Suran Wije moves for leave to appeal in forma pauperis (IFP) from the denial of his claims against the United States Department of Education (USDE) under the Federal Tort Claims Act (FTCA). The district court dismissed the action for failure to state a claim under 28 U.S.C. § 1915(e)(2). The district court also denied leave to appeal IFP because the appeal is not in good faith. See McGarrah v. Alford, 783 F.3d 584, 584 (5th Cir. 2015) (unpublished).

In his complaint, Wije contended that the USDE negligently failed to protect him from constitutional violations by the Texas Womans University (TWU). He argues that the USDE had a duty to act in his favor based on a mission statement on the USDEs website, a broad policy statement in a form letter from the USDEs Office of Civil Rights, and more generally under the Constitution. The district court properly dismissed his action because his claims are not based on any “law of the place”—in this case, Texas law—under which “the United States, if a private person, would be liable.” 28 U.S.C. § 1346(b)(1); see FDIC v. Meyer, 510 U.S. 471, 477-78, 114 S.Ct. 996, 127 L.Ed.2d 308 (1994); Coleman v. United States, 912 F.3d 824, 835 (5th Cir. 2019).

Further, the action is barred by the discretionary function exception of 28 U.S.C. § 2680(a) because Wije fails to allege any specific nondiscretionary duty imposed on the USDE. See United States v.
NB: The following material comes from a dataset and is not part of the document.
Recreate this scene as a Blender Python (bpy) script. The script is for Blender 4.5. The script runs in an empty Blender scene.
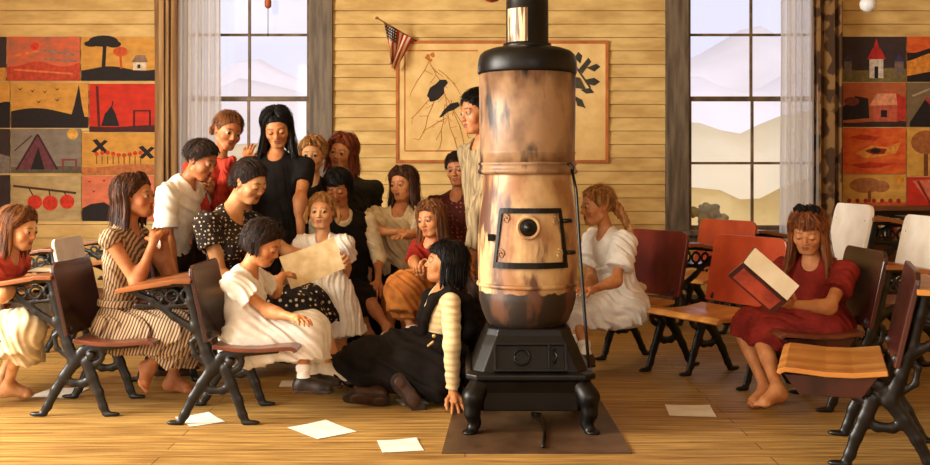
import bpy, bmesh, math, random
import numpy as np
from mathutils import Vector, Matrix
random.seed(4)
SC = bpy.context.scene
COL = SC.collection
CX, CY, FL, EYE = 465.0, 175.0, 1000.0, 1.2      # principal column, horizon row, focal length in pixels, eye height

def P(px, py, Y):
    return np.array([(px - CX) * Y / FL, Y, EYE - (py - CY) * Y / FL])

def V(*a):
    return np.array(a, dtype=float)

def nrm(v):
    v = np.asarray(v, float)
    return v / (np.linalg.norm(v) + 1e-9)

def lerp(a, b, t):
    return a + (b - a) * t

def reach(p, px, py, L, sgn):
    """point at distance L from p on the sight line (px,py); sgn<0 the nearer of the two"""
    d = np.array([(px - CX) / FL, 1.0, -(py - CY) / FL])
    o = np.array([0, 0, EYE]) - p
    A = d @ d; B = 2 * d @ o; C = o @ o - L * L
    D = B * B - 4 * A * C
    if D < 0:
        t = -B / (2 * A)
        q = np.array([0, 0, EYE]) + t * d
        v = q - p; l = np.linalg.norm(v)
        if l > L * 1.12:
            q = p + v / l * L * 1.12
        return q
    t = (-B + (1 if sgn > 0 else -1) * math.sqrt(D)) / (2 * A)
    return np.array([0, 0, EYE]) + t * d

# ---------------------------------------------------------------- colours and materials
def lin(c):
    r = []
    for x in c[:3]:
        x = x / 255.0
        r.append(x / 12.92 if x <= 0.04045 else ((x + 0.055) / 1.055) ** 2.4)
    return (r[0], r[1], r[2], 1.0)

MATS = {}
def M(name, c1, c2=None, scale=8.0, stretch=(1, 1, 1), rough=0.6, bump=0.0, metal=0.0, detail=4.0, spec=0.4, attr=None, lo=0.35, hi=0.65):
    if name in MATS:
        return MATS[name]
    m = bpy.data.materials.new(name); m.use_nodes = True
    nt = m.node_tree; b = nt.nodes['Principled BSDF']
    b.inputs['Roughness'].default_value = rough
    b.inputs['Metallic'].default_value = metal
    b.inputs['Specular IOR Level'].default_value = spec
    tc = nt.nodes.new('ShaderNodeTexCoord'); mp = nt.nodes.new('ShaderNodeMapping')
    mp.inputs['Scale'].default_value = stretch
    nz = nt.nodes.new('ShaderNodeTexNoise'); nz.inputs['Scale'].default_value = scale; nz.inputs['Detail'].default_value = detail
    cr = nt.nodes.new('ShaderNodeValToRGB')
    c2 = c2 or tuple(x * 0.82 for x in c1)
    cr.color_ramp.elements[0].position = lo; cr.color_ramp.elements[1].position = hi
    cr.color_ramp.elements[0].color = lin(c2); cr.color_ramp.elements[1].color = lin(c1)
    L = nt.links.new
    L(tc.outputs['Object'], mp.inputs['Vector']); L(mp.outputs['Vector'], nz.inputs['Vector'])
    L(nz.outputs['Fac'], cr.inputs['Fac'])
    out = cr.outputs['Color']
    if attr:
        at = nt.nodes.new('ShaderNodeAttribute'); at.attribute_name = attr
        mx = nt.nodes.new('ShaderNodeMix'); mx.data_type = 'RGBA'; mx.blend_type = 'MULTIPLY'
        mx.inputs[0].default_value = 1.0
        L(at.outputs['Color'], mx.inputs[6]); L(out, mx.inputs[7]); out = mx.outputs[2]
    L(out, b.inputs['Base Color'])
    if bump:
        bp = nt.nodes.new('ShaderNodeBump'); bp.inputs['Strength'].default_value = bump; bp.inputs['Distance'].default_value = 0.01
        L(nz.outputs['Fac'], bp.inputs['Height']); L(bp.outputs['Normal'], b.inputs['Normal'])
    MATS[name] = m
    return m

def M_pattern(name, base, fg, kind, scale=20.0, rot=(0, 0, 0), thr=0.3, rough=0.8, dist=0.0):
    """polka dots, stripes or checks in object space"""
    if name in MATS:
        return MATS[name]
    m = bpy.data.materials.new(name); m.use_nodes = True
    nt = m.node_tree; b = nt.nodes['Principled BSDF']; b.inputs['Roughness'].default_value = rough
    b.inputs['Specular IOR Level'].default_value = 0.2
    L = nt.links.new
    tc = nt.nodes.new('ShaderNodeTexCoord'); mp = nt.nodes.new('ShaderNodeMapping')
    mp.inputs['Rotation'].default_value = rot
    L(tc.outputs['Object'], mp.inputs['Vector'])
    cr = nt.nodes.new('ShaderNodeValToRGB')
    if kind == 'dots':
        t = nt.nodes.new('ShaderNodeTexVoronoi'); t.inputs['Scale'].default_value = scale
        t.inputs['Randomness'].default_value = 0.45
        src = t.outputs['Distance']
        cr.color_ramp.elements[0].position = thr; cr.color_ramp.elements[1].position = thr + 0.04
        cr.color_ramp.elements[0].color = lin(fg); cr.color_ramp.elements[1].color = lin(base)
    else:
        t = nt.nodes.new('ShaderNodeTexWave'); t.inputs['Scale'].default_value = scale
        t.inputs['Distortion'].default_value = dist; t.inputs['Detail'].default_value = 1.0; t.inputs['Detail Scale'].default_value = 0.6
        t.bands_direction = 'X'
        src = t.outputs['Fac']
        cr.color_ramp.elements[0].position = thr; cr.color_ramp.elements[1].position = thr + 0.1
        cr.color_ramp.elements[0].color = lin(fg); cr.color_ramp.elements[1].color = lin(base)
    L(mp.outputs['Vector'], t.inputs['Vector']); L(src, cr.inputs['Fac'])
    L(cr.outputs['Color'], b.inputs['Base Color'])
    MATS[name] = m
    return m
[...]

Gaubert, 499 U.S. 315, 322-23, 111 S.Ct. 1267, 113 L.Ed.2d 335 (1991). We also note that the claims and issues in this action are indistinguishable from those rejected in a 2014 action against TWU and the USDE. See Wije v. Stuart, 694 F. Appx 234, 235-36 (5th Cir. 2017). Wije is precluded from relitigating those clams and issues. See United States v. Shanbaum, 10 F.3d 305, 310-11 (5th Cir. 1994) (addressing the doctrines of issue preclusion and claim preclusion).

Wije has failed to identify any nonfrivolous issue for appeal. See McGarrah, 783 F.3d at 584. Accordingly, the IFP motion is DENIED, and the appeal is DISMISSED AS FRIVOLOUS.

In addition to this frivolous appeal, Wije has filed two essentially identical and equally meritless civil actions. He is therefore WARNED that the filing of additional repetitive or frivolous actions or appeals will result in sanctions, including monetary sanctions and limits on his access to this court and any court subject to this courts jurisdiction.

FOOTNOTES

FOOTNOTE

Per Curiam:*

FN* Pursuant to 5th Circuit Rule 47.5, the court has determined that this opinion should not be published and is not precedent except under the limited circumstances set forth in 5th Circuit Rule 47.5.4.